Tax Claims on Work Related Items?


I haven't had much experience with tax returns in terms of full time work so I'd like some advice for the term/saying "claiming tax back".

I'm working in an architectural firm at the moment and was wondering if I could claim tax back on things such as architecture talks, architecture books, Sketchbooks, Cameras, etc. These items are not REQUIRED for work, but for me they help with professional development. Can I claim tax back on these items and how so? Any formal proof apart from receipts?


Related Stores

Australian Government - Australian Taxation Office
Australian Government - Australian Taxation Office


  • +1 vote

    It's pretty easy so don't stress.
    In the tax return, there's a section for education expenses where you include books/courses/etc for professional development.
    For other work related equipment, just estimate the % of time you used each item for work purposes and claim that % of the total cost.
    Write down your reasoning and calculations somewhere in case the ATO asks, preferably in a spreadsheet.
    Scan all your receipts.


    Also, assuming that you ever use your computer/internet at home for work-related purposes (which if you are an architect I'm pretty sure you would; looking up designs/pics of real-estate etc., composing emails), don't forget to claim a proportion of the cost of your computer (or the depreciation on it), the peripherals (printers/drives etc.), and your internet access.


      I don't do work outside the office, but I do do some leisure reading, research etc. (yes related to architecture, no not for work)
      Can I still claim?

      • +5 votes

        I suggest that perhaps you are, shall we say "over analysing" the situation a bit, or perhaps being "overly pedantic" about definitions. In reality, the line is blurry. If the stuff you do on the computer relates to architecture, then it's done to keep your knowledge-base in the field current, i.e. so you can be up-to-speed with 'new trends' as they emerge, so that you are familiar with the concepts being discussed at meetings, etc.. And you mention research. That is a good general word to use to define anything you do on your computer that is even vaguely architecture-related. And happily,'research' is a broad term.

        So yes, you can claim a proportion of your home computer and internet expenses as a tax deduction. If for the purposes of your tax-return you estimated that 50% of the time you spent on the net on your home computer is doing architecture-related 'stuff' (research, etc.), then you could claim 50% of over-all expenses (hardware and internet plan costs) as a tax deduction.

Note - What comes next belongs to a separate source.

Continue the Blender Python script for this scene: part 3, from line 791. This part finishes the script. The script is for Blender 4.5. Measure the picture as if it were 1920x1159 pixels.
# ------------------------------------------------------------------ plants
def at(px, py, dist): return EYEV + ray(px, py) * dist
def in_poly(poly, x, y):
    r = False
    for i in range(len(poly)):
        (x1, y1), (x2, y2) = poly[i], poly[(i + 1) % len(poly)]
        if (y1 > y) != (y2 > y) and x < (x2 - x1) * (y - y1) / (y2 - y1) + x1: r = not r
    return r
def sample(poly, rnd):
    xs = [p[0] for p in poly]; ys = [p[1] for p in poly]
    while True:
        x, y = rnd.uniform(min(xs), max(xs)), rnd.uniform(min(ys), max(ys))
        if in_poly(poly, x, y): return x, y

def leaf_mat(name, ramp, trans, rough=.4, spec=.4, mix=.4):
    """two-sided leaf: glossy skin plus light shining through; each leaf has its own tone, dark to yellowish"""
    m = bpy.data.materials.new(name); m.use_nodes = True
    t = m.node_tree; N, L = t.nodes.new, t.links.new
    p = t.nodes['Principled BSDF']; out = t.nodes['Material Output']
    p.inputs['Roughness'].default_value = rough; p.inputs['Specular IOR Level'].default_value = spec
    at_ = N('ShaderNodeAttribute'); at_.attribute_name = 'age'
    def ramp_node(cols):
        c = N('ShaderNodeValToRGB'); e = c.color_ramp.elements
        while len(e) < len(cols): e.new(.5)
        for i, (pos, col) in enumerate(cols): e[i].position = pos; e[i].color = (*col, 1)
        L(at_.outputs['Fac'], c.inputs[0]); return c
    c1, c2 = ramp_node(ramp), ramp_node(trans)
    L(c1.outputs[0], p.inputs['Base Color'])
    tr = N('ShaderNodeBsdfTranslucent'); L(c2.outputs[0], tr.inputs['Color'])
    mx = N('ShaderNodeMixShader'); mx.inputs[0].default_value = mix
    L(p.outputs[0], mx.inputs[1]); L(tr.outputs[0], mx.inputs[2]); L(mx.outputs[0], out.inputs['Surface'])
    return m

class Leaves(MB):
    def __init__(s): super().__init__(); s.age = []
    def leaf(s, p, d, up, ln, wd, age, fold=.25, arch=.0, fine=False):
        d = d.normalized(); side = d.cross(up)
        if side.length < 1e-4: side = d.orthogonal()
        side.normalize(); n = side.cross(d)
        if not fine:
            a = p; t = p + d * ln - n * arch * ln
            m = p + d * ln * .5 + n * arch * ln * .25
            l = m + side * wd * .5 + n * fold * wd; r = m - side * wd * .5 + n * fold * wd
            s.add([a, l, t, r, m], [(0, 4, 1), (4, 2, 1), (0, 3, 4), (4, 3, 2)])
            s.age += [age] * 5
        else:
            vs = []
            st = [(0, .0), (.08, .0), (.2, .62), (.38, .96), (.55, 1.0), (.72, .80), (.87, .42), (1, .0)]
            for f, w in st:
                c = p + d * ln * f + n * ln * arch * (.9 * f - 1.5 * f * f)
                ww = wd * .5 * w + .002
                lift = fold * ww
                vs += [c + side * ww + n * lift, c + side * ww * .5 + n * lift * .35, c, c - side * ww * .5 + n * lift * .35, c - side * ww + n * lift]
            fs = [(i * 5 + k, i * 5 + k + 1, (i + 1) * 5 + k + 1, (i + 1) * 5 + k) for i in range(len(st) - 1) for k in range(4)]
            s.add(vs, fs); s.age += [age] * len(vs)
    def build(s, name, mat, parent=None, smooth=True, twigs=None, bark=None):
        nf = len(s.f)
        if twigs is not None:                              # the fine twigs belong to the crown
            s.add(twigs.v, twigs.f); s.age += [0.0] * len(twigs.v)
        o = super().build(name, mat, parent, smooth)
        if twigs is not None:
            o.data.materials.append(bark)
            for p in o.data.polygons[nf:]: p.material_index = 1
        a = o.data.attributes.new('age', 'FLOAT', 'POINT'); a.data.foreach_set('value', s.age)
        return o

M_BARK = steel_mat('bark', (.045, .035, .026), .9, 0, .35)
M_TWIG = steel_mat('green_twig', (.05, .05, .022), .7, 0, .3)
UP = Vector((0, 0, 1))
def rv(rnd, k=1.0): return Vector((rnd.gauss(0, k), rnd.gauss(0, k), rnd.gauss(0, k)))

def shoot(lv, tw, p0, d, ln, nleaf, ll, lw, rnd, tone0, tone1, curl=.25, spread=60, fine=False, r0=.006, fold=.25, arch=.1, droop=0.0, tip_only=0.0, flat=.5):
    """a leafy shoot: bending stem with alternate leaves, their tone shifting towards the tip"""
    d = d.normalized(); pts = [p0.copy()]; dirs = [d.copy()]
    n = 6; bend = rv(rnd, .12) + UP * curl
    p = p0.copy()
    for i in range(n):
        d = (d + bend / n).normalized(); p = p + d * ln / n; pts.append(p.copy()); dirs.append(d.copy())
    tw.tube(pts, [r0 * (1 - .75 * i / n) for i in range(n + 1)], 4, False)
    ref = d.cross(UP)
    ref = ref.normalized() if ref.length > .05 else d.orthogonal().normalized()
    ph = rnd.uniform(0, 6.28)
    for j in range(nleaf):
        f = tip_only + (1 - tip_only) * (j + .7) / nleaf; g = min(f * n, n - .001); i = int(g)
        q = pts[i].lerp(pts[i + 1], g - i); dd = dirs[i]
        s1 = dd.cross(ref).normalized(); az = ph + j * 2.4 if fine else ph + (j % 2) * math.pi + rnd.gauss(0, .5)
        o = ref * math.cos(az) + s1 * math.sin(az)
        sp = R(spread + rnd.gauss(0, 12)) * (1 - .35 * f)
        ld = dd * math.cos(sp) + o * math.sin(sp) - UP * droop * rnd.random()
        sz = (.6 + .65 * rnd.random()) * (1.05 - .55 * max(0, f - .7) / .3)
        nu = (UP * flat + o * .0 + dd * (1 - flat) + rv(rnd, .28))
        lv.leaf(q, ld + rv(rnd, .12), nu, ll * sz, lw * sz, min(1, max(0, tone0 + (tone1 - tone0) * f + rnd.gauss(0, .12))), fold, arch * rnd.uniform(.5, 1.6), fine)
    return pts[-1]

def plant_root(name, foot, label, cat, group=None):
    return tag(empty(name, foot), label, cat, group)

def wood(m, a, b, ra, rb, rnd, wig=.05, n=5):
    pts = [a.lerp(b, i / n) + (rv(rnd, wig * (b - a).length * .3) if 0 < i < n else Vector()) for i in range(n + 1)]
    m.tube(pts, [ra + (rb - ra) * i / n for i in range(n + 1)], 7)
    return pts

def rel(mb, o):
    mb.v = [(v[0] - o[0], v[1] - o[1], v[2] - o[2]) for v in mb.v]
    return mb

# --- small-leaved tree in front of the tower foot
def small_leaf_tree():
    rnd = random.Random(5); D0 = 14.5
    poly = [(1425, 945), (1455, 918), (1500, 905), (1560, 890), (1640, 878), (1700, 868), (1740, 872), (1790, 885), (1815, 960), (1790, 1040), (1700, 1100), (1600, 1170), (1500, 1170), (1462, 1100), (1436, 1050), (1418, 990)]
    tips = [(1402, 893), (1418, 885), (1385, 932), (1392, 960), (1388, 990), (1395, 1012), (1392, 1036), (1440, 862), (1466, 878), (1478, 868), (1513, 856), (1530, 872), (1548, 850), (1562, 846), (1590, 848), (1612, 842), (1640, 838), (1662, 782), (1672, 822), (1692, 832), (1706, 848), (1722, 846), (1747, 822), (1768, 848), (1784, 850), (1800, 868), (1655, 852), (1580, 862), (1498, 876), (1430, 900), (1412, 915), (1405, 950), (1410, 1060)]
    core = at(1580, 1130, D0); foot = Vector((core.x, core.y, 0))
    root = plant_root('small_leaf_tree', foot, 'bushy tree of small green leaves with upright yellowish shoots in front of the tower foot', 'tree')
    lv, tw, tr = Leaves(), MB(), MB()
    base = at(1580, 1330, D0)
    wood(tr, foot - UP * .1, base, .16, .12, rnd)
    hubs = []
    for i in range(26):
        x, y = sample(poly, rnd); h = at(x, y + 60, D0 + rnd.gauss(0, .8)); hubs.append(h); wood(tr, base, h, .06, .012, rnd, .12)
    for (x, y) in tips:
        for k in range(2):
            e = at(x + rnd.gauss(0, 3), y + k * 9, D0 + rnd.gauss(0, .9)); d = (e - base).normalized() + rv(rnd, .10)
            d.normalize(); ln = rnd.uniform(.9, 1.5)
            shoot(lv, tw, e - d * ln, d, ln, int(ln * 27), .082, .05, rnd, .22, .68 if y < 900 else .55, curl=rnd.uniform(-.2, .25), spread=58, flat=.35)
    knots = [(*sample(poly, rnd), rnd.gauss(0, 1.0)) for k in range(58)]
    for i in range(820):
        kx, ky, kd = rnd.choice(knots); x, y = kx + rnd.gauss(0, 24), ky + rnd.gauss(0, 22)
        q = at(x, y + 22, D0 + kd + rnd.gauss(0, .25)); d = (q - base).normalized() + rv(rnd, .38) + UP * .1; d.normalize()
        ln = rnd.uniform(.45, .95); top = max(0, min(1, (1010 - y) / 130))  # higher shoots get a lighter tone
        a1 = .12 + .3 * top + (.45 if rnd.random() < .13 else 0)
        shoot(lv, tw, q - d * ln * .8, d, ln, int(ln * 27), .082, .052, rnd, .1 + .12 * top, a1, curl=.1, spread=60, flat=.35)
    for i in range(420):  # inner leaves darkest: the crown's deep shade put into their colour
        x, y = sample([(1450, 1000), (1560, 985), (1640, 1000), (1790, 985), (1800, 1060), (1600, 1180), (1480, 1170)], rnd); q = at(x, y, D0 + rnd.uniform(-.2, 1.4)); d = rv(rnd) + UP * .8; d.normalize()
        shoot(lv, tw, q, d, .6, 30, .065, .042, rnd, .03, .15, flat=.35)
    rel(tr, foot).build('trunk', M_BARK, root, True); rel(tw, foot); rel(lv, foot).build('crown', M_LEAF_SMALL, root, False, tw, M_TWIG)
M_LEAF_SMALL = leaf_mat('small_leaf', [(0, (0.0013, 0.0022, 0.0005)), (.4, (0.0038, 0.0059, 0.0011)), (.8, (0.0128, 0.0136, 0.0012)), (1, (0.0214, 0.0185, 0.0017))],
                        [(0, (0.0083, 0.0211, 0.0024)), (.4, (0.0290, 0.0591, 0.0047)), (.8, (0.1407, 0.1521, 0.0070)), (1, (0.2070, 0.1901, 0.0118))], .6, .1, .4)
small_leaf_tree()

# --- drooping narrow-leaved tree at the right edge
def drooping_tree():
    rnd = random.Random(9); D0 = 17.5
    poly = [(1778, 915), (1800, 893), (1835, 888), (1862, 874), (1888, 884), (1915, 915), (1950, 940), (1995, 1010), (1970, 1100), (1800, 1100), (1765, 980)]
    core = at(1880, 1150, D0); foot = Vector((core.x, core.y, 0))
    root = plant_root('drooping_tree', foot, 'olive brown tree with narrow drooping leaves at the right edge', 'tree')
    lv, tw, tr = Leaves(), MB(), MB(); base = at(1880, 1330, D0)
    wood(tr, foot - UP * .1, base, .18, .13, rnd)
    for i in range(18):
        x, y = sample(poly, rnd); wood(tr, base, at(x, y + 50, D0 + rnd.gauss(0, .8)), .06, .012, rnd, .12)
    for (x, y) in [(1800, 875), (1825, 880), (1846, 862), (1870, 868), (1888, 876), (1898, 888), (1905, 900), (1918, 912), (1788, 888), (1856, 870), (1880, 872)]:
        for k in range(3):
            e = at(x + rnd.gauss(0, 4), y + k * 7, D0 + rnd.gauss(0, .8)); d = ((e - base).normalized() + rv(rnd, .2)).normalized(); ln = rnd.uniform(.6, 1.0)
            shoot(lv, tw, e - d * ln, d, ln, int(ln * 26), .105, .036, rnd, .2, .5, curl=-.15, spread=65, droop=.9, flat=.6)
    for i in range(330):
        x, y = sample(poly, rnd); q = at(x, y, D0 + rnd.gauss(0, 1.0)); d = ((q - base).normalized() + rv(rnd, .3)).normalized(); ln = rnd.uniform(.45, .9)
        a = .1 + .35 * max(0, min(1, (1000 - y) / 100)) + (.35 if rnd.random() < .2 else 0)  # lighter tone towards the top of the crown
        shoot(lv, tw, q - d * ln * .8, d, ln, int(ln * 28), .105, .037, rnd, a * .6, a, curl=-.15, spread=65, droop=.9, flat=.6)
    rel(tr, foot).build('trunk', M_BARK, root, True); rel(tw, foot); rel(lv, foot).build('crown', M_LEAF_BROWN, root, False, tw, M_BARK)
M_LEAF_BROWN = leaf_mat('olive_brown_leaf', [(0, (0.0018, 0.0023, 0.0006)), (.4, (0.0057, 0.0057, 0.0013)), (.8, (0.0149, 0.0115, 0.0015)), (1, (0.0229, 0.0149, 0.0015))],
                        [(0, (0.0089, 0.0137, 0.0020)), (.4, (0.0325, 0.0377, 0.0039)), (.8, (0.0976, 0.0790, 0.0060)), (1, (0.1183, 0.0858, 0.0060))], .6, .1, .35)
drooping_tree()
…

        I will finish with a disclaimer: this is not official tax advice/ I am not a certified practicing accountant (CPA). So by all means, run it past one of them before you decide to claim this stuff. But remember not to over-analyse/get caught up in 'minor details'. Remind yourself that in order to do the best job you can at work, you need to (and do) keep your knowledge-base strong and up to date; and this cannot always be done during standard working hours/at the office (due to time-constraints, distractions, deadlines, etc.). Which is why you do some research after hours, at home.

  • +1 vote

    Lots of sound general advice given above. For a deduction to be claimed there must be a "nexus" between earning your taxable income and the expenses you incur. There was once a " necessarily incurred" aspect too though I'm not sure if that is enforced these days.

    Bottom line is keep a record of all your expenses incurred in relation to you work and domestic expenses you use partially for work purposes.

    My very strong suggestion is you ask around at work and see if there is an accounting or tax preparation company used by your colleagues who specialise in doing tax return for architects, as they will know the industry and ATO accepted deductions well. It doesn't have to be a big city based hideously expensive firm either but be prepared to pay a few hundred to get it done properly. It will pay dividends in the long run.

    If you do it yourself you'll never learn the overall skill of doing a full return and almost certainly you'll overlook stuff you can claim, and other aspects of completing a return properly. And yes, I worked for the ATO for 20 years, but not in the income tax area.

  • +1 vote

    Sounds like you do not mind big data. With that, I would suggest you to get a hardcopy of the tax return from newsagent, including the Supplement. Read from front to back, and highlight those that impacts on you. Well, you can do it electronically but I prefer manual, where I can put little sticker or donkey ears. I know someone who reads it and picked-up that he can claim uniform allowance.

    The other thing is as an architect, do you subscribe to any professional membership, and required to maintain your CPD Professional Development points/hours? If yes, you should be able to claim any expenses relating to this.

    • +1 vote

      While I don't suggest reading the tax pack is a waste of time, I think using a tax professional is justified in your case. They will run through a list of items that may apply in your employment, allowing you to confirm any that do.
      For example, you can probably claim a briefcase you purchased for work, or a suit bag you bought just for business trips. The tax pack doesn't have sufficient detail, and doesn't make it very clear and is unlikely to list such examples, more general things like "travel expenses".
      An accountant/tax prep person does this a lot, and knows what will fly and what won't.
      Note also, self education expenses have recently become less attractive with a high threshold and more onerous requirements.
      This means that where previously people might have claimed a portion of their home office expenses (PC, printer etc.) when they were carrying out work related activities that could be optionally classified as work OR learning as 'education', it would be better to classify them as work (e.g. if you are reviewing updated footing loading specifications at home is it self education or work? I would argue it is work unless it was part of an assignment to gain a qualification).

      Oh, and you can't get the paper return form at newsagents anymore, you need to order it from the ATO.